* **Task objective**
Write out the whole listing again, exactly.
>>>>>
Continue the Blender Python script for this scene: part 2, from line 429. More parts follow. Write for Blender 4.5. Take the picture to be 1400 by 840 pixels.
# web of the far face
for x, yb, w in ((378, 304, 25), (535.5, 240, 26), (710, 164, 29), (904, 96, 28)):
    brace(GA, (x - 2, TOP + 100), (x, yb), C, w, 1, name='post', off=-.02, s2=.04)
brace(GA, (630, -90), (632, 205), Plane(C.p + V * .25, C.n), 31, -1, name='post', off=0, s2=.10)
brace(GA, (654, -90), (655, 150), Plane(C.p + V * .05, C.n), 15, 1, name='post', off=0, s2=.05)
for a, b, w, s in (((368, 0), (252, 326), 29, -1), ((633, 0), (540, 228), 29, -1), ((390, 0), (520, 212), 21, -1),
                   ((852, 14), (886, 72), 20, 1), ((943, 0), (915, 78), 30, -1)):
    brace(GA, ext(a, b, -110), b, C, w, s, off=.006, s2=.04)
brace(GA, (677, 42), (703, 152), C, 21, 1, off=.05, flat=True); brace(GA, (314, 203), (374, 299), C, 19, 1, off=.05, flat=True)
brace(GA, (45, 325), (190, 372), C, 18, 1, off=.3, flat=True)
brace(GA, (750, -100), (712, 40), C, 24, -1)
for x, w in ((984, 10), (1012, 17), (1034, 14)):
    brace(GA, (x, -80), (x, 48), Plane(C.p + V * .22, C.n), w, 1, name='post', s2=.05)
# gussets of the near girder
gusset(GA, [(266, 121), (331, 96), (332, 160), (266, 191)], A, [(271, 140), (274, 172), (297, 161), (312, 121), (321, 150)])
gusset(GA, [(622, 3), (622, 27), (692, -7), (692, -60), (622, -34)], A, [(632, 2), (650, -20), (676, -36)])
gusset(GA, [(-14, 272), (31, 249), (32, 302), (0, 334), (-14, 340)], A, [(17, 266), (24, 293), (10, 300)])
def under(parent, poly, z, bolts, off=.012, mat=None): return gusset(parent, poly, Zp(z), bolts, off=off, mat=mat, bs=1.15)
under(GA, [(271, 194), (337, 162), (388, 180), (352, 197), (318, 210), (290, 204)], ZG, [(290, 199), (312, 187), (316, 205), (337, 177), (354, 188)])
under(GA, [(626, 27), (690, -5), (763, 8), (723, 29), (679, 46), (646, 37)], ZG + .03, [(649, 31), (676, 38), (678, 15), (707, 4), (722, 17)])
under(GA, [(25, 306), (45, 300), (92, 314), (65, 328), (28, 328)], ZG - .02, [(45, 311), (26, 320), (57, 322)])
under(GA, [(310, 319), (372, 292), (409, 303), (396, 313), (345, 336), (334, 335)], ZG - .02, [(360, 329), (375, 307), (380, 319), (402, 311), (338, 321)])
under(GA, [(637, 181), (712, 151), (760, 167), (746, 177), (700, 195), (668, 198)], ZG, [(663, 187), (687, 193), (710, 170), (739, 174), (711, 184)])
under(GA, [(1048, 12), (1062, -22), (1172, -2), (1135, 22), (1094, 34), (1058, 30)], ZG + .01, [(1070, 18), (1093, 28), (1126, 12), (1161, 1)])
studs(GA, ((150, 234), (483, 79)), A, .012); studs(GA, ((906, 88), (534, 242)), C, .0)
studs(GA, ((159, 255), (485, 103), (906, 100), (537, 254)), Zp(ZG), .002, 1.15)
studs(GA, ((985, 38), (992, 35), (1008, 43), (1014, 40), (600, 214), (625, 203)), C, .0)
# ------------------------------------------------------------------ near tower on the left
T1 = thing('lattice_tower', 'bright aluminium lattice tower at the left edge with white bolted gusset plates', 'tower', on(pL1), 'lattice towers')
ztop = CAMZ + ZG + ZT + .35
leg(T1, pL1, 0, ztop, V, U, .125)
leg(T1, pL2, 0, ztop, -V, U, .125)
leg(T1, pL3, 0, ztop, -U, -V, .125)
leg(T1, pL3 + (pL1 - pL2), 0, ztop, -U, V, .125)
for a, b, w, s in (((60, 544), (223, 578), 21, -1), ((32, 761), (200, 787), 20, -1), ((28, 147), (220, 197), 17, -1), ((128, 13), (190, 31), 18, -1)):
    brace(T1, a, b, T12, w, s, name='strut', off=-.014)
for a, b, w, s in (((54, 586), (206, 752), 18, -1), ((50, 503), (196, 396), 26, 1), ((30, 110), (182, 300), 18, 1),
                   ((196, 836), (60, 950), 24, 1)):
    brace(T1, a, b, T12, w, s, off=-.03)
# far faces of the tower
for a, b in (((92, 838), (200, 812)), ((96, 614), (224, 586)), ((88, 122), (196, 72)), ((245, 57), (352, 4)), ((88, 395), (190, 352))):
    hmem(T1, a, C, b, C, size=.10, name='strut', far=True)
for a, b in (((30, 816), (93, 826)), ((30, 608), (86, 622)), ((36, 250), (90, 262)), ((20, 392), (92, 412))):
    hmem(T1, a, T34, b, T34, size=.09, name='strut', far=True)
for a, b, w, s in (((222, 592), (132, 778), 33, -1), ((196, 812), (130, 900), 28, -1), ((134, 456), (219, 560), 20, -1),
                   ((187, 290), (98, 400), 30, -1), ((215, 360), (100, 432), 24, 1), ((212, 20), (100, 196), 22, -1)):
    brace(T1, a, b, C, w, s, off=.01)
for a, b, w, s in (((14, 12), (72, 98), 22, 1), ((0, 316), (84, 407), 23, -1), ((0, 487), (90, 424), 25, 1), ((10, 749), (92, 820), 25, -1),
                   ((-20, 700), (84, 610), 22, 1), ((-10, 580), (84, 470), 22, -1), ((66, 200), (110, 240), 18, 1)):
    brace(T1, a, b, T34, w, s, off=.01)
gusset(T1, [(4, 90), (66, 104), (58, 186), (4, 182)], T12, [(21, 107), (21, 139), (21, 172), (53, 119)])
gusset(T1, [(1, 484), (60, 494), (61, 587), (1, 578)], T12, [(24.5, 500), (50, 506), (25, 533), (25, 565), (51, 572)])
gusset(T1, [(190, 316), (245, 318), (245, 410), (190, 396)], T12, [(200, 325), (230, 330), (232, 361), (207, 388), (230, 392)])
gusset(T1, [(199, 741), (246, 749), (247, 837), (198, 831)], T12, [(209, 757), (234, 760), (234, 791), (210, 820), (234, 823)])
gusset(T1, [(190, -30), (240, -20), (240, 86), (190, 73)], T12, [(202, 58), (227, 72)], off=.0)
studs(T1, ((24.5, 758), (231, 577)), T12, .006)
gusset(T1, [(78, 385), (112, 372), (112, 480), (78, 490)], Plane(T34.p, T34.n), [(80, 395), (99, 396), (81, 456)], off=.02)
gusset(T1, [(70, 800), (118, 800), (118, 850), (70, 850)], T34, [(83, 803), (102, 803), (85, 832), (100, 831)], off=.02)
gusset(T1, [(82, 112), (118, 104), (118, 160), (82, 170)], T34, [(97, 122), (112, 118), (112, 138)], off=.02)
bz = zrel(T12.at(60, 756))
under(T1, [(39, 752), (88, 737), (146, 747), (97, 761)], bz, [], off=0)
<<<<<
* **Result**
Continue the Blender Python script for this scene: part 2, from line 429. More parts follow. Write for Blender 4.5. Take the picture to be 1400 by 840 pixels.
# web of the far face
for x, yb, w in ((378, 304, 25), (535.5, 240, 26), (710, 164, 29), (904, 96, 28)):
    brace(GA, (x - 2, TOP + 100), (x, yb), C, w, 1, name='post', off=-.02, s2=.04)
brace(GA, (630, -90), (632, 205), Plane(C.p + V * .25, C.n), 31, -1, name='post', off=0, s2=.10)
brace(GA, (654, -90), (655, 150), Plane(C.p + V * .05, C.n), 15, 1, name='post', off=0, s2=.05)
for a, b, w, s in (((368, 0), (252, 326), 29, -1), ((633, 0), (540, 228), 29, -1), ((390, 0), (520, 212), 21, -1),
                   ((852, 14), (886, 72), 20, 1), ((943, 0), (915, 78), 30, -1)):
    brace(GA, ext(a, b, -110), b, C, w, s, off=.006, s2=.04)
brace(GA, (677, 42), (703, 152), C, 21, 1, off=.05, flat=True); brace(GA, (314, 203), (374, 299), C, 19, 1, off=.05, flat=True)
brace(GA, (45, 325), (190, 372), C, 18, 1, off=.3, flat=True)
brace(GA, (750, -100), (712, 40), C, 24, -1)
for x, w in ((984, 10), (1012, 17), (1034, 14)):
    brace(GA, (x, -80), (x, 48), Plane(C.p + V * .22, C.n), w, 1, name='post', s2=.05)
# gussets of the near girder
gusset(GA, [(266, 121), (331, 96), (332, 160), (266, 191)], A, [(271, 140), (274, 172), (297, 161), (312, 121), (321, 150)])
gusset(GA, [(622, 3), (622, 27), (692, -7), (692, -60), (622, -34)], A, [(632, 2), (650, -20), (676, -36)])
gusset(GA, [(-14, 272), (31, 249), (32, 302), (0, 334), (-14, 340)], A, [(17, 266), (24, 293), (10, 300)])
def under(parent, poly, z, bolts, off=.012, mat=None): return gusset(parent, poly, Zp(z), bolts, off=off, mat=mat, bs=1.15)
under(GA, [(271, 194), (337, 162), (388, 180), (352, 197), (318, 210), (290, 204)], ZG, [(290, 199), (312, 187), (316, 205), (337, 177), (354, 188)])
under(GA, [(626, 27), (690, -5), (763, 8), (723, 29), (679, 46), (646, 37)], ZG + .03, [(649, 31), (676, 38), (678, 15), (707, 4), (722, 17)])
under(GA, [(25, 306), (45, 300), (92, 314), (65, 328), (28, 328)], ZG - .02, [(45, 311), (26, 320), (57, 322)])
under(GA, [(310, 319), (372, 292), (409, 303), (396, 313), (345, 336), (334, 335)], ZG - .02, [(360, 329), (375, 307), (380, 319), (402, 311), (338, 321)])
under(GA, [(637, 181), (712, 151), (760, 167), (746, 177), (700, 195), (668, 198)], ZG, [(663, 187), (687, 193), (710, 170), (739, 174), (711, 184)])
under(GA, [(1048, 12), (1062, -22), (1172, -2), (1135, 22), (1094, 34), (1058, 30)], ZG + .01, [(1070, 18), (1093, 28), (1126, 12), (1161, 1)])
studs(GA, ((150, 234), (483, 79)), A, .012); studs(GA, ((906, 88), (534, 242)), C, .0)
studs(GA, ((159, 255), (485, 103), (906, 100), (537, 254)), Zp(ZG), .002, 1.15)
studs(GA, ((985, 38), (992, 35), (1008, 43), (1014, 40), (600, 214), (625, 203)), C, .0)
# ------------------------------------------------------------------ near tower on the left
T1 = thing('lattice_tower', 'bright aluminium lattice tower at the left edge with white bolted gusset plates', 'tower', on(pL1), 'lattice towers')
ztop = CAMZ + ZG + ZT + .35
leg(T1, pL1, 0, ztop, V, U, .125)
leg(T1, pL2, 0, ztop, -V, U, .125)
leg(T1, pL3, 0, ztop, -U, -V, .125)
leg(T1, pL3 + (pL1 - pL2), 0, ztop, -U, V, .125)
for a, b, w, s in (((60, 544), (223, 578), 21, -1), ((32, 761), (200, 787), 20, -1), ((28, 147), (220, 197), 17, -1), ((128, 13), (190, 31), 18, -1)):
    brace(T1, a, b, T12, w, s, name='strut', off=-.014)
for a, b, w, s in (((54, 586), (206, 752), 18, -1), ((50, 503), (196, 396), 26, 1), ((30, 110), (182, 300), 18, 1),
                   ((196, 836), (60, 950), 24, 1)):
    brace(T1, a, b, T12, w, s, off=-.03)
# far faces of the tower
for a, b in (((92, 838), (200, 812)), ((96, 614), (224, 586)), ((88, 122), (196, 72)), ((245, 57), (352, 4)), ((88, 395), (190, 352))):
    hmem(T1, a, C, b, C, size=.10, name='strut', far=True)
for a, b in (((30, 816), (93, 826)), ((30, 608), (86, 622)), ((36, 250), (90, 262)), ((20, 392), (92, 412))):
    hmem(T1, a, T34, b, T34, size=.09, name='strut', far=True)
for a, b, w, s in (((222, 592), (132, 778), 33, -1), ((196, 812), (130, 900), 28, -1), ((134, 456), (219, 560), 20, -1),
                   ((187, 290), (98, 400), 30, -1), ((215, 360), (100, 432), 24, 1), ((212, 20), (100, 196), 22, -1)):
    brace(T1, a, b, C, w, s, off=.01)
for a, b, w, s in (((14, 12), (72, 98), 22, 1), ((0, 316), (84, 407), 23, -1), ((0, 487), (90, 424), 25, 1), ((10, 749), (92, 820), 25, -1),
                   ((-20, 700), (84, 610), 22, 1), ((-10, 580), (84, 470), 22, -1), ((66, 200), (110, 240), 18, 1)):
    brace(T1, a, b, T34, w, s, off=.01)
gusset(T1, [(4, 90), (66, 104), (58, 186), (4, 182)], T12, [(21, 107), (21, 139), (21, 172), (53, 119)])
gusset(T1, [(1, 484), (60, 494), (61, 587), (1, 578)], T12, [(24.5, 500), (50, 506), (25, 533), (25, 565), (51, 572)])
gusset(T1, [(190, 316), (245, 318), (245, 410), (190, 396)], T12, [(200, 325), (230, 330), (232, 361), (207, 388), (230, 392)])
gusset(T1, [(199, 741), (246, 749), (247, 837), (198, 831)], T12, [(209, 757), (234, 760), (234, 791), (210, 820), (234, 823)])
gusset(T1, [(190, -30), (240, -20), (240, 86), (190, 73)], T12, [(202, 58), (227, 72)], off=.0)
studs(T1, ((24.5, 758), (231, 577)), T12, .006)
gusset(T1, [(78, 385), (112, 372), (112, 480), (78, 490)], Plane(T34.p, T34.n), [(80, 395), (99, 396), (81, 456)], off=.02)
gusset(T1, [(70, 800), (118, 800), (118, 850), (70, 850)], T34, [(83, 803), (102, 803), (85, 832), (100, 831)], off=.02)
gusset(T1, [(82, 112), (118, 104), (118, 160), (82, 170)], T34, [(97, 122), (112, 118), (112, 138)], off=.02)
bz = zrel(T12.at(60, 756))
under(T1, [(39, 752), (88, 737), (146, 747), (97, 761)], bz, [], off=0)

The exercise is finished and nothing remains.